Wednesday, September 1, 2010

NSP Presents: Random Listening, Volume 1

Photo from The Commons on Flickr.

With work being a little ridiculous right now, and all the big move, wedding, and other planning, I find myself listening to a lot more music lately than I have since college graduation. This is good, as music has always helped me focus and made me a happier person. This is also bad, because I suddenly gain an insatiable craving for more new sounds, more new albums, and I have to use every bit of self control not to purchase any random song that seems interesting.

As such, here’s the first of potentially many little overviews of some albums I’m listening to at the moment, with a few thoughts on each. No guarantees I won’t milk these for full reviews later.

This and the rest of the album images taken from

As I mentioned in my review of the film, the music of Scott Pilgrim is an awesome mix of original songs and Pilgrim creator Bryan Lee O’Malley approved indie rock. The songs by fictional band Sex Bob-omb are all written by Beck, performed by the actors, and are decidedly awesome lo-fi garage rock. The four tracks featured sound like an amazing debut ep for some sloppy new punk band straight out of their parents’ basements.

The non-original songs are all amazing as well, highlighted by the song “Black Sheep” by the Canadian band Metric. The song simply sounds huge and impressive, the perfect track to represent art rockers “The Clash at Demonhead” from the movie. This is one of the few places the song is available, so the album is almost worth a purchase for it alone. Other artists featured include Frank Black, Broken Social Scene, T. Rex, among others, as well as “Scott Pilgrim” by Plumtree, the quirky song that inspired the graphic novels.

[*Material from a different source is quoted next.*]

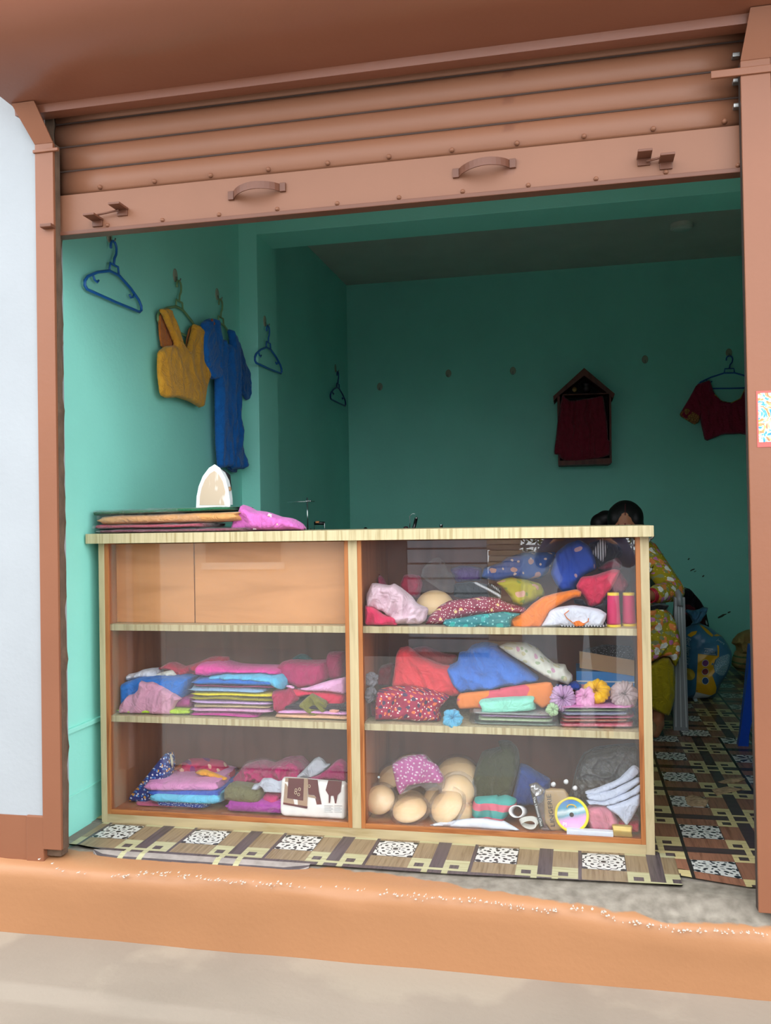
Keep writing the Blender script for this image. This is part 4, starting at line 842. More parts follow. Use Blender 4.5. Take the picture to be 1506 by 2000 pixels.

If I haven’t gushed enough already, get this soundtrack now, if you can find it. I kept discovering it sold out before I finally found somewhere with it in stock.

Speaking of the band Metric, I also recently acquired their latest album. Okay, by latest album I mean the one that came out sometime last year. So sue me, I’ve been a little out of the loop about the music scene for a while. Blame the relative downward spiral in quality of my formerly beloved music magazines. Don’t read a single one of them anymore, but I digress.

I hadn’t heard of Metric until the aforementioned soundtrack, but this album has definitely made me intrigued. The entire thing has a definite new wave and electronic feel, but with a lot of pop sensibilities. In fact, if it wasn’t for the sheer weirdness of many of the lyrics, many of these songs could easily fit on current pop radio, and blow pretty much everything else out of the water. One of the tracks is titled “Stadium Love,” and this entire album feels like it should be rocking out to a million fans in a giant dome. The entire thing has icy perfect production, but that doesn’t matter when it rocks so hard while still retaining a vulnerable touch.

I think it must be soundtrack connections day, as I discovered Phoenix the same way I discovered Metric. Recently gaining some fame and success for their album “Wolfgang Amadeus Phoenix,” I first encountered the band on the soundtrack to Lost In Translation, my favorite movie. The song featured was “Too Young,” a very retro yet refreshing tune that channeled 70s lite rock. Phoenix’s United continues the vibe of this song, featuring more 70s influence with some electronic beats that are quite funky for a bunch of French indie rockers. Later albums, like It’s Never Been Like That, seem more modern, with a more standard indie rock sound that’s still pretty bright and energetic. “Too Young” will always be my favorite song by the band, but any of their albums are worth exploring and are very fun.